▶ [GIVEN MATERIAL]:
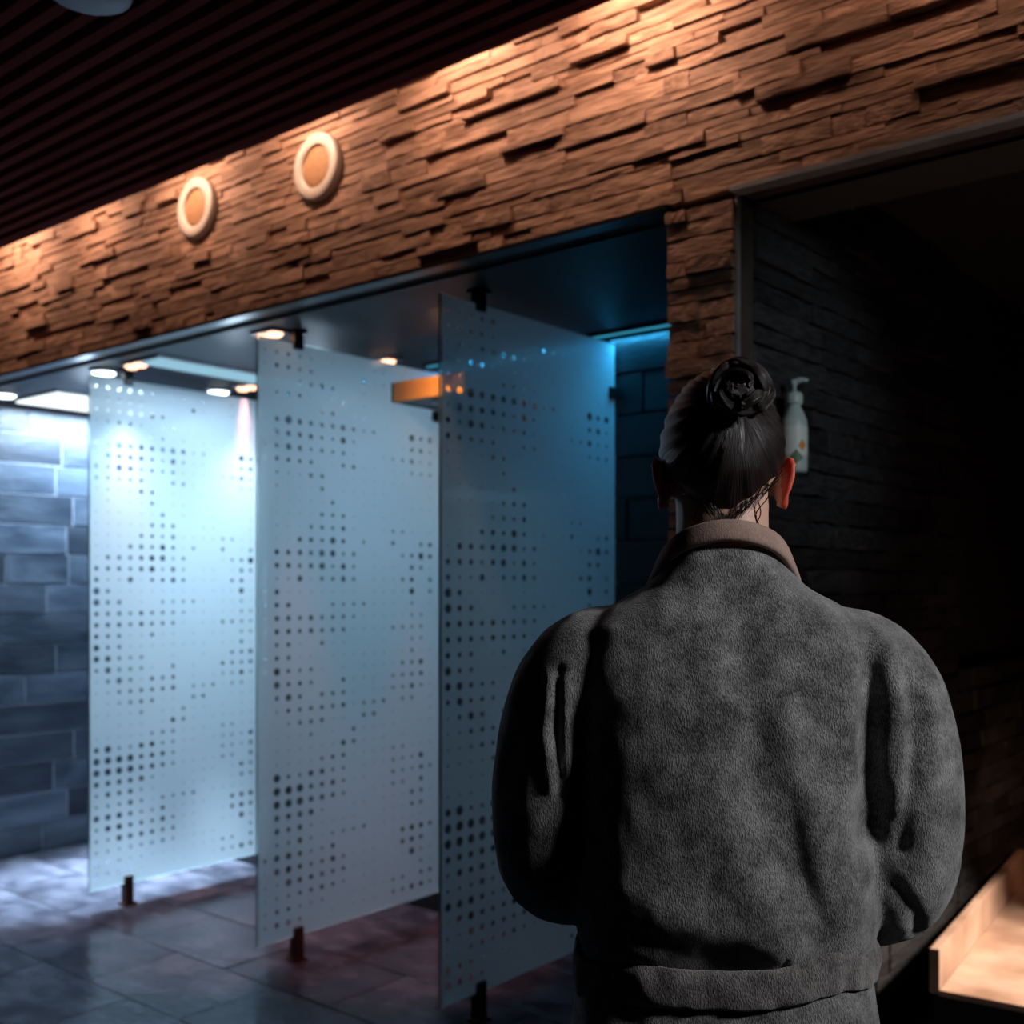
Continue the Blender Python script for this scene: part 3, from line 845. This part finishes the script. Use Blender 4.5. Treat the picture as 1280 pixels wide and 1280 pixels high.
# ---- robe
def fleece(name, c1, c2, fuzz=1.0):
    m, nt, b = nodes(name); L = nt.links.new
    tc = N(nt, 'ShaderNodeTexCoord'); mp = N(nt, 'ShaderNodeMapping'); mp.inputs['Scale'].default_value = (1, 1, .38)
    L(tc.outputs['Object'], mp.inputs[0])
    big = N(nt, 'ShaderNodeTexNoise'); big.inputs['Scale'].default_value = 24; big.inputs['Detail'].default_value = 6; big.inputs['Roughness'].default_value = .65
    L(tc.outputs['Object'], big.inputs['Vector'])
    fine = N(nt, 'ShaderNodeTexNoise'); fine.inputs['Scale'].default_value = 620; fine.inputs['Detail'].default_value = 3
    L(mp.outputs[0], fine.inputs['Vector'])
    mul = N(nt, 'ShaderNodeMath', operation='MULTIPLY_ADD'); mul.inputs[1].default_value = .5; L(fine.outputs[0], mul.inputs[0]); 
    m2 = N(nt, 'ShaderNodeMath', operation='MULTIPLY'); m2.inputs[1].default_value = .75; L(big.outputs[0], m2.inputs[0]); L(m2.outputs[0], mul.inputs[2])
    rr = N(nt, 'ShaderNodeMapRange'); rr.inputs[1].default_value = .50; rr.inputs[2].default_value = .78; L(mul.outputs[0], rr.inputs[0])
    mx = N(nt, 'ShaderNodeMix', data_type='RGBA'); mx.inputs[6].default_value = (*c1, 1); mx.inputs[7].default_value = (*c2, 1)
    L(rr.outputs[0], mx.inputs[0]); L(mx.outputs[2], b.inputs['Base Color'])
    b.inputs['Roughness'].default_value = .95; b.inputs['Specular IOR Level'].default_value = .1
    b.inputs['Sheen Weight'].default_value = .35*fuzz; b.inputs['Sheen Roughness'].default_value = .5
    bp = N(nt, 'ShaderNodeBump'); bp.inputs['Strength'].default_value = .9*fuzz; bp.inputs['Distance'].default_value = .0035
    L(fine.outputs[0], bp.inputs['Height'])
    b2 = N(nt, 'ShaderNodeBump'); b2.inputs['Strength'].default_value = .35*fuzz; b2.inputs['Distance'].default_value = .012
    L(big.outputs[0], b2.inputs['Height']); L(bp.outputs[0], b2.inputs['Normal']); L(b2.outputs[0], b.inputs['Normal'])
    return m
M['robe'] = fleece('grey_fleece', (.05, .048, .05), (.27, .265, .265))
M['belt'] = fleece('grey_brown_fleece', (.05, .044, .044), (.25, .225, .22))
M['collar'] = fleece('taupe_collar', (.23, .155, .125), (.34, .235, .19), .25)
bm = bmesh.new()
loft(bm, [(.24, .265, .19, .20, .0), (.30, .26, .19, .20, 0), (.60, .24, .165, .175, 0), (.80, .215, .14, .15, 0), (.88, .205, .13, .14, 0),
          (.955, .195, .12, .125, 0), (.985, .188, .112, .116, 0), (1.02, .196, .12, .132, 0), (1.06, .198, .13, .142, 0), (1.15, .193, .13, .142, 0), (1.25, .192, .125, .138, 0),
          (1.34, .198, .115, .132, 0), (1.39, .200, .10, .120, 0), (1.425, .19, .09, .108, -.002), (1.452, .155, .078, .094, -.004), (1.480, .105, .068, .082, -.006), (1.515, .074, .058, .076, -.006), (1.535, .062, .045, .070, -.004)], 56, 2.9)
for s in (-1, 1):
    lo = -.012 if s > 0 else 0
    tube(bm, [(Vector(p[:3]), p[3]) for p in smoothpath([(s*.135, -.005, 1.385, .070), (s*.175, -.008, 1.372, .078), (s*.206, -.006, 1.325, .083), (s*.222, -.002, 1.25, .086), (s*.228, .0, 1.17, .084), (s*.220, .02, 1.10+lo, .082), (s*.185, .085, 1.075+lo, .076), (s*.145, .15, 1.085, .070), (s*.115, .185, 1.09, .066)], 6)], 32)
robe = evaluated('robe', bm, .0050, 6, person, [M['robe']])
# folds: (side x sign aware) polyline creases on the back, pushed in or out
folds = [  # points (x,z), width, depth (negative = crease inwards)
    ([(.178, 1.375), (.176, 1.32), (.172, 1.25), (.176, 1.17)], .013, -.016),
    ([(.197, 1.40), (.199, 1.32), (.195, 1.24)], .010, .008),
    ([(.150, 1.36), (.148, 1.30), (.150, 1.24)], .012, .008),
    ([(.01, 1.39), (.03, 1.28), (.065, 1.16), (.10, 1.07), (.125, 1.02)], .024, -.013),
    ([(.06, 1.30), (.10, 1.18), (.15, 1.08)], .020, .008),
    ([(-.02, 1.22), (.01, 1.12), (.05, 1.03)], .022, .007),
    ([(.07, 1.22), (.085, 1.13), (.115, 1.06)], .010, -.007),
    ([(-.165, 1.37), (-.160, 1.27), (-.150, 1.17)], .014, .003),
    ([(-.10, 1.30), (-.105, 1.20), (-.07, 1.09)], .026, -.003),
    ([(-.06, 1.40), (-.05, 1.33), (-.055, 1.27)], .018, -.003),
    ([(-.02, 1.37), (.0, 1.33)], .016, .005),
    ([(-.15, 1.06), (-.05, 1.015), (.06, 1.01), (.16, 1.04)], .012, -.006),
    ([(-.13, 1.10), (-.02, 1.05), (.09, 1.045)], .014, .005),
    ([(.09, 1.37), (.105, 1.30), (.10, 1.22)], .018, -.006),
    ([(.05, .925), (.055, .87), (.07, .75)], .012, -.009), ([(-.04, .925), (-.045, .86), (-.06, .7)], .012, -.008),
    ([(.0, .925), (.0, .88), (.0, .8)], .010, .006), ([(.12, .93), (.13, .85), (.15, .7)], .014, -.008), ([(-.12, .93), (-.13, .85), (-.15, .7)], .014, -.008),
]
sleeve = [  # on the sleeves, back side; s, points, width, depth
    ([(-.225, 1.36), (-.232, 1.29), (-.222, 1.22)], .008, .011),
    ([(-.208, 1.36), (-.207, 1.29), (-.205, 1.24)], .006, .008),
    ([(-.216, 1.37), (-.219, 1.29), (-.213, 1.21)], .006, -.009),
    ([(.222, 1.37), (.228, 1.30), (.222, 1.22), (.215, 1.15)], .009, -.010),
    ([(.212, 1.36), (.216, 1.28), (.21, 1.20)], .008, .009),
    ([(.285, 1.25), (.262, 1.20), (.235, 1.17)], .012, .004),
    ([(.255, 1.36), (.262, 1.29), (.25, 1.23)], .010, .006),
    ([(.21, 1.10), (.24, 1.06), (.25, 1.03)], .008, -.010),
]
def dseg(px, pz, a, b):
    vx, vz = b[0]-a[0], b[1]-a[1]; t = max(0, min(1, ((px-a[0])*vx+(pz-a[1])*vz)/(vx*vx+vz*vz)))
    return math.hypot(px-a[0]-t*vx, pz-a[1]-t*vz)
me = robe.data
norms = [v.normal.copy() for v in me.vertices]
for v, n in zip(me.vertices, norms):
    p = v.co; dsp = 0.0
    back = sstep(.15, -.45, n.y)
    if p.z > .6:
        for F, amt in ((folds, back*sstep(-.02, -.06, p.y)), (sleeve, back)):
            if amt <= 0: continue
            for pts, wd, dp in F:
                if abs(p.x-pts[0][0]) > .22 or p.z < pts[-1][1]-.08 and p.z < pts[0][1]-.08: continue
                dd = min(dseg(p.x, p.z, a, b) for a, b in zip(pts, pts[1:]))
                if dd < wd*3:
                    q0, q1 = pts[0], pts[-1]; tt = ((p.x-q0[0])*(q1[0]-q0[0])+(p.z-q0[1])*(q1[1]-q0[1]))/((q1[0]-q0[0])**2+(q1[1]-q0[1])**2)
                    e0 = sstep(-.15, .3, tt)*sstep(1.15, .65, tt)
                    dsp += dp*gs(dd, wd*1.25)*amt*.6
    dsp +=   .0032*noise.noise(Vector((p.x*9, p.y*9, p.z*5)))
    dsp += .0016*noise.noise(Vector((p.x*32, p.y*32, p.z*22)))
    if p.z < .93: dsp += .012*sstep(.93, .6, p.z)*math.sin(math.atan2(p.x, -p.y)*11+1.2*math.sin(p.z*4))
    v.co = p+n*dsp
sm = robe.modifiers.new('subsurf', 'SUBSURF'); sm.levels = 0; sm.render_levels = 0
robe.modifiers.remove(sm)

def ribbon(path, h, th, tiltf=None, seg=16):
    """closed oval-section band along a path of (x,y,z); h tall, th thick; returns bmesh"""
    bm = bmesh.new(); rings = []; n = len(path)
    P = [Vector(p[:3]) for p in path]
    for i in range(n):
        d = (P[min(i+1, n-1)]-P[max(i-1, 0)]).normalized()
        out = Vector((P[i].x, P[i].y-.0, 0)); out = (out-d*out.dot(d)).normalized()
        up = out.cross(d).normalized()
        if up.z < 0 and abs(up.z) > .05: up = -up
        if tiltf: up = (up+out*tiltf(i/(n-1))).normalized()
        o2 = up.cross(d).normalized()
        hh = h*(path[i][3] if len(path[i]) > 3 else 1)
        rings.append([bm.verts.new(P[i]+up*math.copysign(abs(math.sin(2*PI*j/seg))**.7, math.sin(2*PI*j/seg))*hh/2+o2*math.copysign(abs(math.cos(2*PI*j/seg))**.8, math.cos(2*PI*j/seg))*th/2) for j in range(seg)])
    for a, b in zip(rings, rings[1:]):
        for j in range(seg): bm.faces.new((a[j], a[(j+1) % seg], b[(j+1) % seg], b[j]))
    bm.faces.new(rings[0][::-1]); bm.faces.new(rings[-1])
    return bm
# shawl collar: from the chest up, round the neck and down again
cpath = smoothpath([(-.02, .150, 1.03, 1.2), (-.06, .140, 1.20, 1.35), (-.092, .100, 1.36, 1.3), (-.098, .045, 1.452, 1.15), (-.088, -.015, 1.500, 1.0), (-.060, -.060, 1.536, .85), (0, -.080, 1.552, .80),
                    (.060, -.060, 1.538, .85), (.090, -.015, 1.502, 1.0), (.100, .045, 1.452, 1.15), (.094, .100, 1.36, 1.3), (.062, .140, 1.20, 1.35), (.02, .154, 1.03, 1.2)], 8)
obj('collar', ribbon(cpath, .038, .013, lambda t: -.45*math.sin(PI*t)), M['collar'], robe, smooth=True)
cp2 = [(x*1.0, y*1.0+(-.004 if y < 0 else 0), z-.012, f) for x, y, z, f in cpath]
# belt
bpath = []
for i in range(181):
    a = PI/2+2*PI*i/180
    X, Y = .194*math.copysign(abs(math.cos(a))**.84, math.cos(a)), .124*math.copysign(abs(math.sin(a))**.84, math.sin(a))
    bpath.append((X*1.01, Y*1.03-.001, .984+.016*(X/.19)+.004*math.sin(a*5)))
bm = ribbon(bpath, .054, .013)
for v in bm.verts: v.co += Vector((v.co.x, v.co.y, 0)).normalized()*(.006*noise.noise(v.co*22)+.003*noise.noise(v.co*60))+Vector((0, 0, .006*noise.noise(v.co*9)))
obj('belt', bm, M['belt'], robe, smooth=True)
bm = bmesh.new(); ball(bm, (.0, .135, .96), (.035, .022, .03)); 
tube(bm, [((-.01, .14, .95), .016), ((-.03, .155, .80), .014), ((-.035, .17, .62), .014)], 10); tube(bm, [((.01, .14, .95), .016), ((.03, .16, .82), .014), ((.04, .17, .66), .014)], 10)
obj('belt_knot', bm, M['belt'], robe, smooth=True)
for s in (-1, 1):
    p0 = Vector((s*.145, .150, 1.085)); p1 = Vector((s*.108, .198, 1.092)); bm = bmesh.new()
    tube(bm, [(p0, .073), (p0.lerp(p1, .5), .0745), (p1, .070)], 28, caps=False)
    obj('cuff', bm, M['robe'], robe, smooth=True)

▶ [BRIEF]:
Every line containing the string "from" must be listed.

▶ [WRITTEN ANSWER]:
Continue the Blender Python script for this scene: part 3, from line 845. This part finishes the script. Use Blender 4.5. Treat the picture as 1280 pixels wide and 1280 pixels high.
# shawl collar: from the chest up, round the neck and down again